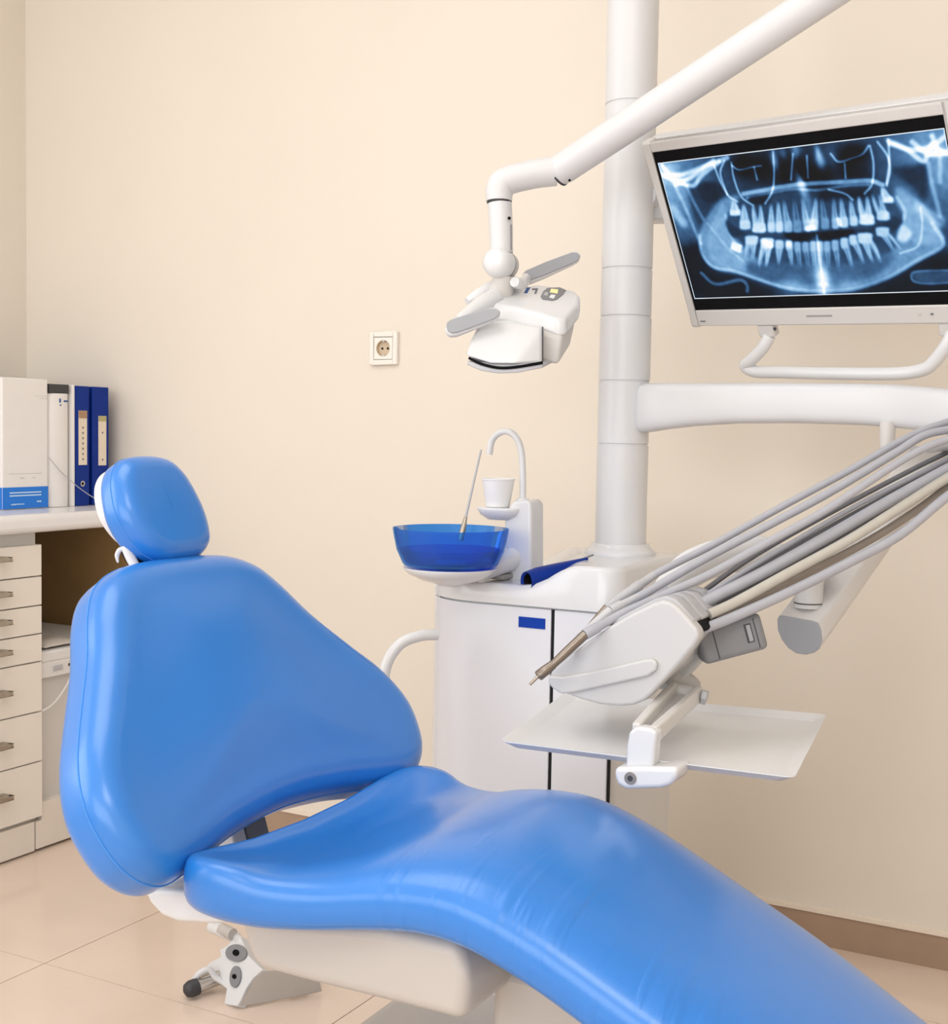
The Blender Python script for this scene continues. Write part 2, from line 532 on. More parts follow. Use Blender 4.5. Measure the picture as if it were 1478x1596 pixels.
t = thing('file_box', (-2.58, 2.245, ZT), 'tall white file box with a blue band at the foot, at the left end', 'box')
bx, by0, by1, bzt = -2.45, 2.176, 2.316, 1.107
obj('body', box(-2.70, bx, by0, by1, ZT+.0005, bzt), 'box_white', t, bevel=0.003)
band = obj('blue_band', box(bx-.001, bx+.0012, by0+.0005, by1-.0005, ZT+.002, 0.848), 'box_blue', t, smooth=False, label='blue printed band')
obj('side_band', box(-2.699, bx-.002, by0-.0010, by0+.002, ZT+.002, 0.848), 'box_blue', t, smooth=False)
spine_marks(band, bx+.0012, [(2.196, 2.293, 0.8335, 0.8365), (2.196, 2.293, 0.8265, 0.8295)], 'print_light', name='text_line')
spine_marks(band, bx+.0012, [(2.200, 2.205, .806, .8085), (2.206, 2.215, .806, .809), (2.216, 2.228, .8065, .809), (2.229, 2.240, .8065, .8085), (2.279, 2.285, .8105, .814), (2.286, 2.293, .8105, .814)], 'print_light', name='small_text')
spine_marks(t, bx, [(2.196, 2.296, 0.8795, 0.8805)], 'print_faint', name='rule_line')
spine_marks(t, bx, [(2.229, 2.242, .8685, .871), (2.267, 2.277, .869, .8705), (2.275, 2.316, 1.0655, 1.0662), (2.29, 2.316, 1.06, 1.0608)], 'print_faint', name='small_text')

t = thing('white_binder', (-2.58, 2.36, ZT), 'white rounded-spine binder with a black top band, beside the file box', 'binder')
b0, b1 = 2.321, 2.392
zt = 1.097
arc = []
for k in range(9):
    a = -1+2*k/8
    arc.append((bx-.012+.014*(1-a*a)**.5*1.0, (b0+b1)/2+a*(b1-b0)/2*.985))
prof = [(-2.72, b0), ] + arc + [(-2.72, b1)]
obj('spine', prism([(x, y, ZT+.0005) for x, y in prof], (0, 0, 0.279)), 'box_white', t, bevel=0.0015, seg=2)
obj('top_band', box(-2.72, bx-.001, b0+.001, b1-.0065, ZT+.2805, zt), 'dark_grey', t, bevel=0.001, label='black band along the top')
spine_marks(t, bx-.0005+.0022, [(2.351, 2.356, 1.052, 1.062), (2.366, 2.379, 1.054, 1.058), (2.353, 2.357, 1.044, 1.048)], 'print_blue', th=.0008, name='small_print')
t = obj('paper_folder', box(-2.71, bx+.001, 2.3945, 2.4025, ZT+.0005, 1.097), 'box_white', bevel=0.001)
tag(t, 'thin white folder standing between the white and the blue binders', 'folder')
def blue_binder(y0, y1, lab, lz0, lz1, ly0, ly1, head, ring, x):
    t = thing('blue_binder', (x-.13, (y0+y1)/2, ZT), lab, 'binder', 'blue lever arch binders on the worktop')
    obj('cover', box(x-.27, x, y0, y1, ZT+.0005, 1.0955), 'binder_blue', t, bevel=0.0025)
    la = obj('spine_label', box(x-.0005, x+.0012, ly0, ly1, lz0, lz1), 'label_cream', t, smooth=False, label='cream paper spine label')
    spine_marks(la, x+.0012, [(ly0, ly1, lz1-.019 if head == 'label_tan' else lz1-.014, lz1-.0005)], head, name='label_head')
    yc = (ly0+ly1)/2
    zz = np.linspace(lz1-.045, lz0+.012, 7)
    spine_marks(la, x+.0012, [(yc-.0022, yc+.0022, z, z+.005) for i, z in enumerate(zz) if (ring or i in (0, 6))], 'print_grey', name='label_text')
    if ring:
        rg = lathe((x-.0005, (y0+y1)/2-.0005, 0.851), [(.0042, 0), (.0042, .002), (.0072, .002), (.0072, 0)], 24, (1, 0, 0), False, False)
        obj('finger_ring', rg, 'chrome', t)
        obj('finger_hole', disc_prism((x-.0004, (y0+y1)/2-.0005, 0.851), (1, 0, 0), .0042, .0007, 20), 'black', t)
    return t


blue_binder(2.4055, 2.4535, 'blue lever arch binder with finger ring showing, next to the thin white folder', 0.898, 1.034, 2.416, 2.444, 'label_tan', True, -2.450)
blue_binder(2.4665, 2.523, 'blue lever arch binder with olive-topped label, last one by the chair headrest', 0.896, 1.022, 2.486, 2.513, 'label_olive', False, -2.452)
o = obj('grey_file', box(-2.72, -2.475, 2.4545, 2.4655, ZT+.0005, 1.088), 'binder_edge', bevel=0.001)
tag(o, 'thin dark file squeezed between the two blue binders', 'file')
w = tube([PL(76, 713, 'x', -2.443), PL(95, 735, 'x', -2.441), PL(118, 756, 'x', -2.438), PL(140, 772, 'x', -2.434), PL(158, 782, 'x', -2.42), PL(172, 788, 'x', -2.39)], 0.0011, 8, sm=6)
tag(obj('thin_cable', w, 'light_grey'), 'thin grey cable hanging in front of the binders', 'cable')

# ------------------------------------------------------------------ dental chair
YM = 1.262
chair = thing('dental_chair', (-0.75, YM, 0), 'blue leather dental chair with white base reclined in the foreground', 'dental chair')


def cushion(half, T, fmap, crown=0.01, edge=0.03, n_out=12, back=True, samples=12):
    """half: closed outline list of (u, v) points; pillow with rounded rim, mapped by fmap(u, v, h)"""
    out = spline(half, samples, True)
    out = [np.array(p) for p in out]
    c = np.mean(out, axis=0)
    vs = [p[1] for p in out]
    vmin, vmax = min(vs), max(vs)
    wmax = max(abs(p[0]) for p in out)
    rings = []

    def ring(inset, h):
        r = []
        m = len(out)
        for i, p in enumerate(out):
            t = out[(i+1) % m]-out[i-1]
            nrm = np.array([t[1], -t[0]])
            nrm = nrm/np.linalg.norm(nrm)
            if nrm @ (p-c) < 0: nrm = -nrm
            r.append(p-nrm*inset)
        return [fmap(q[0], q[1], h) for q in r]

    def inner(s, h):
        base = []
        m = len(out)
        for i, p in enumerate(out):
            t = out[(i+1) % m]-out[i-1]
            nrm = np.array([t[1], -t[0]])
            nrm = nrm/np.linalg.norm(nrm)
            if nrm @ (p-c) < 0: nrm = -nrm
            q = p-nrm*edge
            a = np.array([0.0, min(max(q[1], vmin+wmax*0.55), vmax-wmax*0.45)])
            base.append(a+(q-a)*s)
        return [fmap(q[0], q[1], h) for q in base]
    N = 7
    # back centre -> rim -> front centre
    bk = []
    for s in (0.02, 0.35, 0.7):
        bk.append(inner(s, -T/2))
    for k in range(N+1):
        a = math.pi/2*(k/N)
        bk.append(ring(edge*(1-math.sin(a)), -T/2+edge*0.8*(1-math.cos(a))))
    for k in range(N+1):
        a = math.pi/2*(1-k/N)
        bk.append(ring(edge*(1-math.sin(a)), T/2-edge*(1-math.cos(a))))
    for s in (0.93, 0.85, 0.75, 0.62, 0.48, 0.34, 0.2, 0.08, 0.015):
        bk.append(inner(s, T/2+crown*(1-s**2)**2))
    return loft(bk, True, True), bk


# backrest
BD = V(-.537, 0, .844)
BN = V(.844, 0, .537)
BP = V(-.926, YM, .516)


def back_map(u, v, h):
    wing = 0.22*u*u*min(1, max(0, (0.42-v)/0.25))
    return BP + BD*v + V(0, 1, 0)*u + BN*(h+wing-0.012)


right = [(0.0, 0.034), (0.10, 0.026), (0.19, 0.008), (0.245, 0.004), (0.283, 0.030), (0.299, 0.075), (0.297, 0.115), (0.277, 0.160), (0.238, 0.212),
         (0.198, 0.265), (0.168, 0.315), (0.138, 0.349), (0.095, 0.368), (0.04, 0.374)]
outl = right + [(-u, v) for u, v in reversed(right[1:])]
geo, rings = cushion(outl, 0.085, back_map, crown=0.010, edge=0.034)
bk = obj('backrest', geo, 'blue_leather', chair, angle=180)
seam = [np.array(p) for p in rings[11]]
obj('seam', tube(seam+[seam[0], seam[1]], 0.0011, 6, False), 'seam_thread', bk)
# white back shell
geo, _ = cushion([(u*.74, .10+(v-.05)*.72) for u, v in outl], 0.03, lambda u, v, h: back_map(u, v, h-0.058), crown=0, edge=0.014)
obj('back_shell', geo, 'white_plastic', chair, angle=180)

# headrest
HD = V(-.42, 0, .9075)
HN = V(.9075, 0, .42)
HP = BP + BD*0.441 + BN*0.012 + V(0, 0.006, 0)


def head_map(u, v, h):
    return HP + HD*v + V(0, 1, 0)*u + HN*(h - 0.65*(u*u) - 0.5*(v*v))


hr = [(0.0, -0.074), (0.040, -0.071), (0.068, -0.055), (0.076, -0.022), (0.072, 0.013), (0.060, 0.045), (0.038, 0.065), (0.0, 0.070)]
ho = hr + [(-.038, .065), (-.060, .045), (-.071, .013), (-.071, -.018), (-.055, -.053), (-.028, -.071)]
geo, rings = cushion(ho, 0.052, head_map, crown=0.0, edge=0.022, samples=6)
hd = obj('headrest', geo, 'blue_leather', chair, angle=180)
seam = [np.array(p) for p in rings[11]]
obj('seam', tube(seam+[seam[0], seam[1]], 0.0008, 6, False), 'seam_thread', hd)
geo, _ = cushion([(u*.95, v*.80+.011) for u, v in ho], 0.020, lambda u, v, h: head_map(u, v, h-0.0225), crown=0, edge=0.009, samples=6)
obj('headrest_shell', geo, 'white_gloss', chair, angle=180)
yh = YM-.050
hx = lambda x, y, dy=0.0: PL(x, y, 'y', yh+dy)
obj('headrest_bracket', tube([hx(196, 852), hx(203, 868), hx(211, 884), hx(216, 900)], .0055, 12, sm=5, squash=(1.3, 1)), 'white_plastic', chair)
obj('bracket_core', tube([hx(199, 852, .012), hx(207, 868, .012), hx(216, 884, .012), hx(222, 902, .012)], .0095, 10, sm=4, squash=(1.2, 1)), 'black', chair)
obj('bracket_bar', tube([HP-HN*.030-HD*.02, HP-HD*.09-HN*.035, BP+BD*0.32-BN*0.035], .014, 10, sm=4, squash=(1.8, 1)), 'dark_grey', chair)
obj('release_lever', tube([hx(196, 853, -.004), hx(187, 857, -.006), hx(182.5, 866, -.007), hx(184, 877, -.007)], [.0015, .0032, .0030, .0012], 10, sm=5), 'white_gloss', chair)

# seat and leg cushion: lofted along the chair
ST = [  # X, crest z, bottom z, half width, middle dip
    (-0.920, .540, .500, .150, .014), (-0.914, .565, .490, .205, .032), (-0.900, .578, .483, .228, .053), (-0.875, .583, .479, .236, .060), (-0.845, .579, .477, .233, .052),
    (-0.81, .564, .477, .222, .030), (-0.755, .562, .482, .208, .010), (-0.70, .572, .489, .197, -.002), (-0.65, .577, .494, .190, -.008),
    (-0.60, .575, .489, .186, -.012), (-0.55, .561, .473, .184, -.014), (-0.50, .541, .452, .182, -.014), (-0.42, .503, .412, .180, -.014),
    (-0.33, .460, .366, .177, -.014), (-0.235, .407, .316, .172, -.014), (-0.12, .34, .255, .165, -.014), (0.0, .27, .19, .15, -.012), (0.05, .235, .17, .12, -.008), (0.07, .21, .18, .08, 0)]


def seat_ring(X, zt, zb, w, dip):
    r = []
    h = zt-zb
    n = 40
    for k in range(n):
        a = 2*math.pi*k/n
        ca, sa = math.cos(a), math.sin(a)
        e = 0.42+0.10*min(1, max(0, (X+.82)/.1))
        y = w*math.copysign(abs(ca)**e, ca)
        zz = math.copysign(abs(sa)**(0.75 if sa > 0 else 0.55), sa)
        z = (zt+zb)/2 + h/2*zz
        if sa > 0:
            z -= dip*(1-abs(y/w)**(2.8 if dip > 0 else 2.0))*min(1, sa*1.5)
        r.append(V(X, YM+y, z))
    return r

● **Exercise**
Please quote the lines of the material, beginning with the first and ending with the one that contains "1.0608)], 'print_faint', name='small_text')", exactly as written and without any pictures.

● **Completed task**
The Blender Python script for this scene continues. Write part 2, from line 532 on. More parts follow. Use Blender 4.5. Measure the picture as if it were 1478x1596 pixels.
t = thing('file_box', (-2.58, 2.245, ZT), 'tall white file box with a blue band at the foot, at the left end', 'box')
bx, by0, by1, bzt = -2.45, 2.176, 2.316, 1.107
obj('body', box(-2.70, bx, by0, by1, ZT+.0005, bzt), 'box_white', t, bevel=0.003)
band = obj('blue_band', box(bx-.001, bx+.0012, by0+.0005, by1-.0005, ZT+.002, 0.848), 'box_blue', t, smooth=False, label='blue printed band')
obj('side_band', box(-2.699, bx-.002, by0-.0010, by0+.002, ZT+.002, 0.848), 'box_blue', t, smooth=False)
spine_marks(band, bx+.0012, [(2.196, 2.293, 0.8335, 0.8365), (2.196, 2.293, 0.8265, 0.8295)], 'print_light', name='text_line')
spine_marks(band, bx+.0012, [(2.200, 2.205, .806, .8085), (2.206, 2.215, .806, .809), (2.216, 2.228, .8065, .809), (2.229, 2.240, .8065, .8085), (2.279, 2.285, .8105, .814), (2.286, 2.293, .8105, .814)], 'print_light', name='small_text')
spine_marks(t, bx, [(2.196, 2.296, 0.8795, 0.8805)], 'print_faint', name='rule_line')
spine_marks(t, bx, [(2.229, 2.242, .8685, .871), (2.267, 2.277, .869, .8705), (2.275, 2.316, 1.0655, 1.0662), (2.29, 2.316, 1.06, 1.0608)], 'print_faint', name='small_text')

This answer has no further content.